The 18-year-old's footage of Mr Floyd pleading for his life triggered protests around the world and a reckoning over racism and police brutality in the US.

Ms Frazier, now 18, had testified during the trial. She told the court that she began recording because “it wasn't right, he was suffering.”

The verdict on Tuesday set off celebrations across the city of Minneapolis, US, as crowds flooded the streets with banners. Some people were seen breaking down in tears as they reacted to the news.

Alongside witnesses in the trial, scores of high-profile figures have hailed the verdict.

Broadcaster Oprah Winfrey cried tears of joy, saying she was "grateful" to Ms Frazier.

In a statement on her website, Beyoncé celebrated a "good day".

"Today is a good day," she wrote.

"I encourage all of us to continue to pray for George Floyd's family and for all the families who seek justice for their loved ones who are victims of too many years of inequalities.

Meanwhile, US poet laureate Amanda Gorman tweeted that the verdict was not a "victory".

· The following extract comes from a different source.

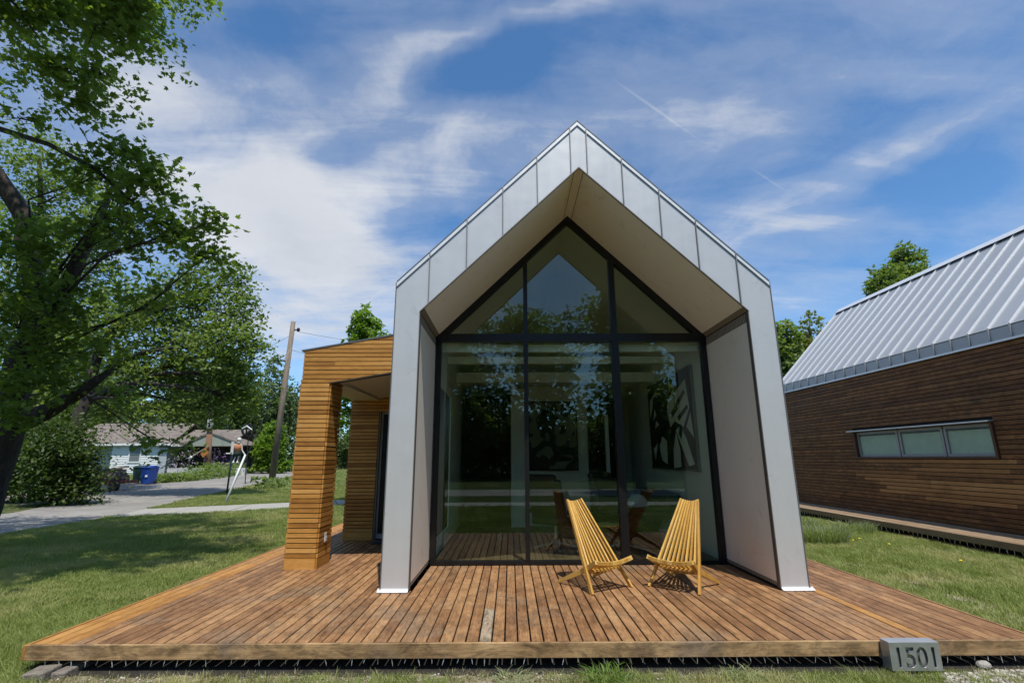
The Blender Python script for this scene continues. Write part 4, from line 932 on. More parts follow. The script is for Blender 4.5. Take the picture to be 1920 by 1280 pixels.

The 22-year-old, who gained global attention after performing at Joe Biden's inauguration, wrote: "A reminder that victory would be George Floyd being alive. Every day Black Americans worry if they will be next is another day without justice."

On this side of the Atlantic, Lewis Hamilton shared his reaction, tweeting that the outcome was "monumental.

"JUSTICE for George! The emotions I feel right now are hard to describe. Derek Chauvin has been found guilty," he wrote.